The standard answer being proffered by the Air Force Chief off Staff, Gen. David Goldfein, and the head of Air Force Global Strike Command, Gen. Timothy Ray, is that the service doesn’t know how many planes it needs to buy for the squadrons. Goldfein just told reporters here that the service looked at the number of people needed to meet the National Defense Strategy and isn’t yet sure of the number of “tails” that will fill each squadron.
Ray told me he didn’t know the number yet and wasn’t sure when the service would know precisely how many bombers it needs — no matter how possible timelines I offered him.
So let’s engage in what lawyers call informed speculation, based on those increasingly hard to find things called facts.
As I understand from conversations with a number of former bomber commanders and pilots here, a bomber squadron normally comprises 12 combat aircraft ready to fly, with two or three planes as backup to handle the normal cycle of maintenance and repair. They are manned by 1.5 to two times the number of crews needed to fly each plane.
So, if there are going to be five new bomber squadrons by 2030, there will probably need to be an additional 75 B-21 bombers bought. The previous estimate was that the country needed 165 bombers: B-52s, B-1s, B-2s and B-21s in some mix.

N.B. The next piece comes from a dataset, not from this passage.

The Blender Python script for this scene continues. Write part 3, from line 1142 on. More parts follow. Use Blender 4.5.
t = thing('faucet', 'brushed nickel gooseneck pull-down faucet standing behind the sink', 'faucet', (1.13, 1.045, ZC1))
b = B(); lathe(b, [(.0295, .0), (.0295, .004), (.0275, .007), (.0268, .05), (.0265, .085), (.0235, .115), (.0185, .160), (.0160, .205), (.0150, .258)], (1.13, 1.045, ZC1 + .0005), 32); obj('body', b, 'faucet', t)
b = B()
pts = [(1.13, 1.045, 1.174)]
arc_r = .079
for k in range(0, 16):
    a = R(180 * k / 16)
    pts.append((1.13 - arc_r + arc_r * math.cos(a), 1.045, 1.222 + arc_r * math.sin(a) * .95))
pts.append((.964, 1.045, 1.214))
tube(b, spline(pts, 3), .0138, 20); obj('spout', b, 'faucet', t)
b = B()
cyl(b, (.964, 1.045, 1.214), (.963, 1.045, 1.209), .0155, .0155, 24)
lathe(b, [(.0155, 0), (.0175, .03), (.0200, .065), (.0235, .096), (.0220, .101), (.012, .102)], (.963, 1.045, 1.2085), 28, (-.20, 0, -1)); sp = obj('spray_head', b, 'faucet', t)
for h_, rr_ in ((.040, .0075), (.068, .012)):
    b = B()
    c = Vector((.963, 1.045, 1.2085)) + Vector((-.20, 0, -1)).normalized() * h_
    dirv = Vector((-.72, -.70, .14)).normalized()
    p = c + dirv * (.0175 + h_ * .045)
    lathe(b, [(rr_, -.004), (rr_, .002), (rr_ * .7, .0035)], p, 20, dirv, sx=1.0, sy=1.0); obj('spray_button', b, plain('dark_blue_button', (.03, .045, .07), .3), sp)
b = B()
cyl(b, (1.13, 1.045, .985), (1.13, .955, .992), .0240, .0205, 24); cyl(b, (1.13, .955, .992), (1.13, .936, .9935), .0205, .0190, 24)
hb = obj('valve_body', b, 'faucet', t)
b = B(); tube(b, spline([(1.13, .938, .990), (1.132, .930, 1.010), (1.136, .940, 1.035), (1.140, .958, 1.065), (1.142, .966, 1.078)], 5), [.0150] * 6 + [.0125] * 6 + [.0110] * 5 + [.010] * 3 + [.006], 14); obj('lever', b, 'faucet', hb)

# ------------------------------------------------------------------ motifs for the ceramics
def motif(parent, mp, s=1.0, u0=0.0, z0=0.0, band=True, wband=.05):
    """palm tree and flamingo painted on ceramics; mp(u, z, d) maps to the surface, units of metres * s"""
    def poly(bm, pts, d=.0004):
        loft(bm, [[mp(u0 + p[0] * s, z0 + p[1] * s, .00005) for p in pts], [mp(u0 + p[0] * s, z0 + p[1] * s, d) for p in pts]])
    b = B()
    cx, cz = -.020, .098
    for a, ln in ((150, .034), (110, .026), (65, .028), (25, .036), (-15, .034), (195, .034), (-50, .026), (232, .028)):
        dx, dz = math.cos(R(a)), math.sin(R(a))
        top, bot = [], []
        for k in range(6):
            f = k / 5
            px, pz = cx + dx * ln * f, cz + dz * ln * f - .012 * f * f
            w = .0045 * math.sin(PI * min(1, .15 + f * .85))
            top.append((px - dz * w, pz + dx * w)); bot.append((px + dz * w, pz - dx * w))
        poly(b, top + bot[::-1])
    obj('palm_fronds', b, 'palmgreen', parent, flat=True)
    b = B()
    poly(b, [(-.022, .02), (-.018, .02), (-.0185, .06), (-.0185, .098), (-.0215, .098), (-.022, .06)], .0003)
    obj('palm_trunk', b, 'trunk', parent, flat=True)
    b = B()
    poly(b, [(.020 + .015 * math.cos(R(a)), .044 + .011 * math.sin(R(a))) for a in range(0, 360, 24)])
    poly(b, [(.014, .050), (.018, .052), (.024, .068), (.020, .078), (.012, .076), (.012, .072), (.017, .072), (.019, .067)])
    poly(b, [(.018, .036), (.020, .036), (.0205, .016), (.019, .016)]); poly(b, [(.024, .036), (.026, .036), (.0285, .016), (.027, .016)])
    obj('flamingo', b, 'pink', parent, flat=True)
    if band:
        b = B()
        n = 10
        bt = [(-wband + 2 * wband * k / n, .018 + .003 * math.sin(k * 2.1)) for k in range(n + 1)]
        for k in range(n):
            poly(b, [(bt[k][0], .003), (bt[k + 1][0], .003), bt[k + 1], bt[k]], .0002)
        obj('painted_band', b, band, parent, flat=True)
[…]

Since the Air Force already plans to buy “at least” 100 B-21s, it’s pretty easy to assume it will have to buy six dozen or so more B-21s.
Of course, it’s possible that the highly classified aircraft will boast higher sortie rates or Concepts of Operations that allow the use of fewer aircraft in a squadron, but we don’t know that yet.
Each B-21, which Air Force leaders say is on budget and on schedule, will cost $511 million each in 2010 dollars. So simple math says $38.3 billion for another 75, but the cost per aircraft will almost certainly come down significantly if the contractors actually get to build that many planes. (The main reason the B-2 stealth bomber notoriously cost $2 billion apiece is that we cut the buy off at 21, spreading the fixed R&D and infrastructure costs over a tiny fleet). Yes, Congress likes to buy aircraft, but regardless of the final number, it’s a considerable amount of money to discuss at any time, let alone just when the Budget Control Act is once again raising its ugly head, with strict caps returning in 2020 and beyond.
And while the bomber force gets the largest percentage increase under the proposed plan, it’s still a relatively small part of the force, going from nine squadrons to 14.
- Space forces — which may split off into their own service — will grow by seven squadrons (to a total of 23), as will Air Force Special Operations (growing to 27), and fighters (to 62).
- Combat Search & Rescue (CSAR) grows by nine squadrons (to 36);
- tanker squadrons, like the KC-46, will grow by 14 squadrons (to 54),
- and Command & Control, Intelligence, Surveillance, & Reconnaissance (C4ISR) — such as JSTARS and whatever replaces it, probably a family of drones — will grow by a staggering 22 squadrons, to a total of 62.
Of course the bombers will be the most expensive plane for plane, but there’ll be a lot more planes of other types, and they add up.
So reporters kept pressing Air Force Secretary Heather Wilson and Goldfein here for answers to the reasonable question: how will the Air Force afford 74 more squadrons with all the people, planes, satellites, and infrastructure needed to make them useful? Wilson told us that the service was engaged in a “conversation” with Congress and the American people about just what is needed to manage today’s great power competition with Russia and China outlined so clearly in the National Defense Strategy.
While that seems fair and reasonable, it may not be politically sustainable, especially if the federal deficit continues to rise geometrically. However, Defense Secretary James Mattis, who has pressed the services to estimate force structure based on strategy — not budget — deserves much credit for doing what virtually every military officer and expert has urged for decades.